Valérie Donzelli accorde une attention particulière au morcellement de l’identité, en installant une série de doubles qui apparaissent comme autant d’avatars possibles du couple principal : le mari s’approprie l’étreinte vécue par sa femme avec l’homme des bois, avant d’être disqualifié par la gentillesse du beau-frère et de l’interne ; à l’inverse, Blanche a une sœur jumelle à qui elle finit par se confier. Ce jeu par miroirs déformants, qui ouvrent sur l’idée essentielle d’alternative à la violence, renvoie évidemment à la perte de contrôle de Greg qui affirme ne plus se reconnaître, jusqu’à ce plan terrifiant sur lui se voyant piégé dans les glaces de la coiffeuse d’enfance ; ainsi, la cinéaste dépeint la violence non comme une fatalité inhérente au masculin mais sous les traits d’un engrenage. Il est encadré par les questions de celle qui se révélera être avocate – sa profession demeure longtemps cachée, incarnation de cette mise à l’épreuve identitaire vécue par la victime.

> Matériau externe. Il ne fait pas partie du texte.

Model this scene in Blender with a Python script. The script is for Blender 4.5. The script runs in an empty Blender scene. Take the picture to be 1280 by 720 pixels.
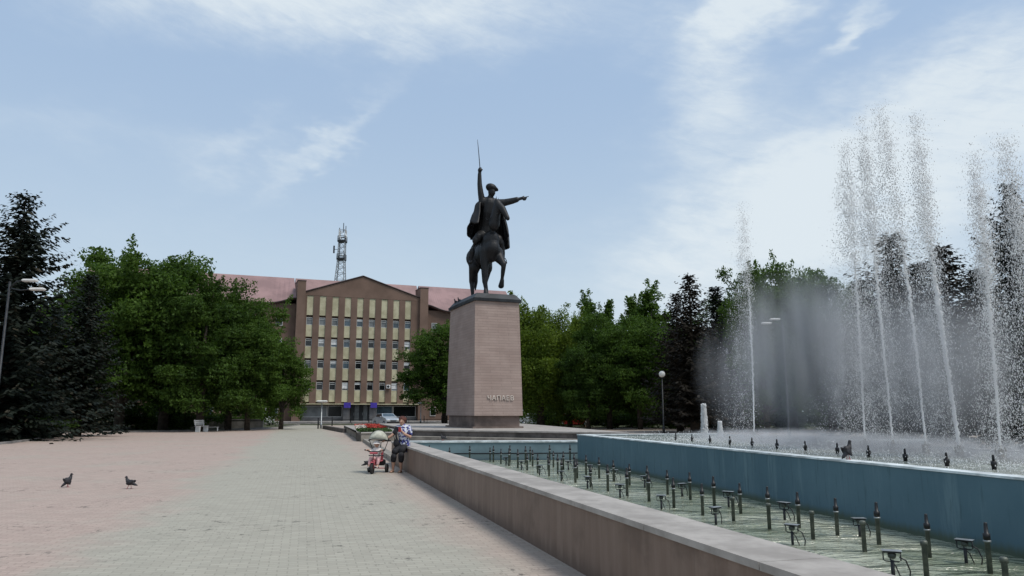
import bpy, bmesh, math, random
import numpy as np
from mathutils import Vector, Matrix, noise
R = math.radians
random.seed(7)
scene = bpy.context.scene
col = scene.collection

# ------------------------------------------------------------------ camera, world, sun, exposure
CAM_Z = 1.6
F = 924.0                                # focal length in pixels of a 1280 wide picture
TH = math.atan(155.0 / F)                # camera looks up by this angle
cam_d = bpy.data.cameras.new('camera'); cam = bpy.data.objects.new('camera', cam_d); col.objects.link(cam)
cam_d.sensor_width = 36; cam_d.lens = F / 1280 * 36; cam_d.clip_start = .05; cam_d.clip_end = 4000
cam.location = (0, 0, CAM_Z); cam.rotation_euler = (R(90) + TH, 0, 0)
scene.camera = cam
scene.view_settings.view_transform = 'Standard'; scene.view_settings.look = 'None'
scene.view_settings.exposure = 0.5; scene.view_settings.gamma = 1

SUN_EL, SUN_AZ = R(60), R(118)            # azimuth measured clockwise from +Y
SKY_STRENGTH = .085
sun_d = bpy.data.lights.new('sun', 'SUN'); sun = bpy.data.objects.new('sun', sun_d); col.objects.link(sun)
sun_d.energy = 2.0; sun_d.angle = R(20); sun_d.color = (1, .95, .88)
sun_dir = Vector((math.sin(SUN_AZ) * math.cos(SUN_EL), math.cos(SUN_AZ) * math.cos(SUN_EL), math.sin(SUN_EL)))
sun.rotation_euler = sun_dir.to_track_quat('Z', 'Y').to_euler()
sun.location = (0, 0, 60)

class NT:
    def __init__(s, nt): s.nt = nt
    def n(s, t, **kw):
        nd = s.nt.nodes.new(t)
        for k, v in kw.items():
            if k == 'inp':
                for a, b in v.items():
                    if isinstance(b, bpy.types.NodeSocket): s.nt.links.new(b, nd.inputs[a])
                    else: nd.inputs[a].default_value = b
            else: setattr(nd, k, v)
        return nd
    def l(s, a, b): s.nt.links.new(a, b)
    def m(s, op, a, b=None, c=None, clamp=False):
        nd = s.nt.nodes.new('ShaderNodeMath'); nd.operation = op; nd.use_clamp = clamp
        for i, v in enumerate((a, b, c)):
            if v is None: continue
            if isinstance(v, bpy.types.NodeSocket): s.nt.links.new(v, nd.inputs[i])
            else: nd.inputs[i].default_value = v
        return nd.outputs[0]
    def mix(s, f, a, b, blend='MIX'):
        nd = s.nt.nodes.new('ShaderNodeMix'); nd.data_type = 'RGBA'; nd.blend_type = blend
        for i, v in ((0, f), (6, a), (7, b)):
            if isinstance(v, bpy.types.NodeSocket): s.nt.links.new(v, nd.inputs[i])
            else: nd.inputs[i].default_value = v if i == 0 else (*v[:3], 1)
        return nd.outputs[2]
    def ramp(s, f, lo, hi):
        nd = s.nt.nodes.new('ShaderNodeMapRange'); nd.interpolation_type = 'SMOOTHSTEP'
        s.nt.links.new(f, nd.inputs[0]); nd.inputs[1].default_value = lo; nd.inputs[2].default_value = hi
        return nd.outputs[0]

world = bpy.data.worlds.new('World'); scene.world = world; world.use_nodes = True
w = NT(world.node_tree); world.node_tree.nodes.clear()
out = w.n('ShaderNodeOutputWorld'); bg = w.n('ShaderNodeBackground')
sky = w.n('ShaderNodeTexSky', sky_type='NISHITA', sun_disc=False, sun_elevation=SUN_EL, sun_rotation=SUN_AZ)
sky.air_density = 1.0; sky.dust_density = 1.6; sky.ozone_density = 1.6; sky.altitude = 50
tc = w.n('ShaderNodeTexCoord'); sp = w.n('ShaderNodeSeparateXYZ'); w.l(tc.outputs['Generated'], sp.inputs[0])
az = w.m('ARCTAN2', sp.outputs[0], sp.outputs[1]); el = w.m('ARCSINE', sp.outputs[2])
# wind-torn distortion of the cloud field
cmb = w.n('ShaderNodeCombineXYZ', inp={0: w.m('MULTIPLY', az, 3.2), 1: w.m('MULTIPLY', el, 6.5), 2: 0.0})
rot = w.n('ShaderNodeVectorRotate', rotation_type='Z_AXIS', inp={0: cmb.outputs[0], 'Angle': R(32)})
nz1 = w.n('ShaderNodeTexNoise', inp={'Vector': rot.outputs[0], 'Scale': 1.5, 'Detail': 9, 'Roughness': .62, 'Distortion': .5})
scl = w.n('ShaderNodeMapping', inp={0: rot.outputs[0]}); scl.inputs['Scale'].default_value = (1.0, 2.2, 1)
nz2 = w.n('ShaderNodeTexNoise', inp={'Vector': scl.outputs[0], 'Scale': 5.0, 'Detail': 8, 'Roughness': .7, 'Distortion': .6})
nzl = w.n('ShaderNodeTexNoise', inp={'Vector': cmb.outputs[0], 'Scale': 2.4, 'Detail': 4, 'Roughness': .6})
sep = w.n('ShaderNodeSeparateColor'); w.l(nzl.outputs['Color'], sep.inputs[0])
daz = w.m('MULTIPLY_ADD', w.m('SUBTRACT', sep.outputs[0], .5), .20, az)
del_ = w.m('MULTIPLY_ADD', w.m('SUBTRACT', sep.outputs[1], .5), .12, el)
def azel(px, py):
    a = (px - 640) / F; b = (360 - py) / F
    d = Vector((a, math.cos(TH) - b * math.sin(TH), math.sin(TH) + b * math.cos(TH))).normalized()
    return math.atan2(d.x, d.y), math.asin(d.z)
def bank(px, py, rx, ry, ang, amp, soft=1.0):
    a0, e0 = azel(px, py); ca, sa = math.cos(R(ang)), math.sin(R(ang))
    dx = w.m('SUBTRACT', daz, a0); dy = w.m('SUBTRACT', del_, e0)
    u = w.m('DIVIDE', w.m('ADD', w.m('MULTIPLY', dx, ca), w.m('MULTIPLY', dy, sa)), rx / F)
    v = w.m('DIVIDE', w.m('SUBTRACT', w.m('MULTIPLY', dy, ca), w.m('MULTIPLY', dx, sa)), ry / F)
    r2 = w.m('ADD', w.m('MULTIPLY', u, u), w.m('MULTIPLY', v, v))
    g = w.m('EXPONENT', w.m('MULTIPLY', w.m('POWER', r2, soft), -1.0))
    return w.m('MULTIPLY', g, amp)
banks = [
    bank(400, -20, 420, 82, 2, .92, 1.3), bank(402, 180, 95, 18, 40, .62), bank(300, 185, 80, 22, 36, .36),
    bank(110, 160, 170, 30, 0, .3), bank(1180, 180, 290, 85, 24, .92, 1.5), bank(890, 115, 75, 95, -25, .72, 1.0),
    bank(970, 235, 190, 70, 25, .62), bank(930, 15, 110, 32, 8, .85), bank(1090, 14, 75, 16, 32, .55), bank(1075, 42, 60, 9, 14, .4),
    bank(1000, 360, 420, 90, 0, .38), bank(200, 300, 420, 80, 0, .2),
]
tot = banks[0]
for b in banks[1:]: tot = w.m('ADD', tot, b)
behind = w.m('MULTIPLY', w.ramp(sp.outputs[1], .35, -.2), .55)       # scattered cloud in the rest of the sky
tot = w.m('ADD', tot, behind)
tex = w.m('ADD', w.m('MULTIPLY', nz1.outputs[0], .85), w.m('MULTIPLY', nz2.outputs[0], .6))
cov = w.m('MULTIPLY', tot, w.m('MULTIPLY_ADD', tex, 1.4, -.18))
cov = w.ramp(cov, .03, 1.0)
hz = w.ramp(el, .42, -.02)
lowc = w.mix(w.ramp(el, .50, .02), (3.6, 4.85, 6.6), (4.9, 5.9, 6.7))
veil = w.m('MULTIPLY_ADD', hz, .12, .78, clamp=True)
skyc = w.mix(veil, sky.outputs[0], lowc)
skyc = w.mix(w.m('MULTIPLY', cov, .93), skyc, (6.2, 6.85, 7.3))
w.l(skyc, bg.inputs[0]); bg.inputs[1].default_value = SKY_STRENGTH
w.l(bg.outputs[0], out.inputs[0])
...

L’Amour et les forêts consacre Valérie Donzelli cinéaste : elle acquiert ici une maturité qui lui faisait défaut dans ses premiers films, une maîtrise esthétique au service d’un scénario rigoureux. Peut-être lui fallait-il ce décentrement, après un premier long métrage (trop) personnel, pour atteindre, par l’universalité du combat représenté, son expression artistique la plus aboutie. Un chef d’œuvre incarné par deux remarquables comédiens : Melvil Poupaud et Virginie Efira.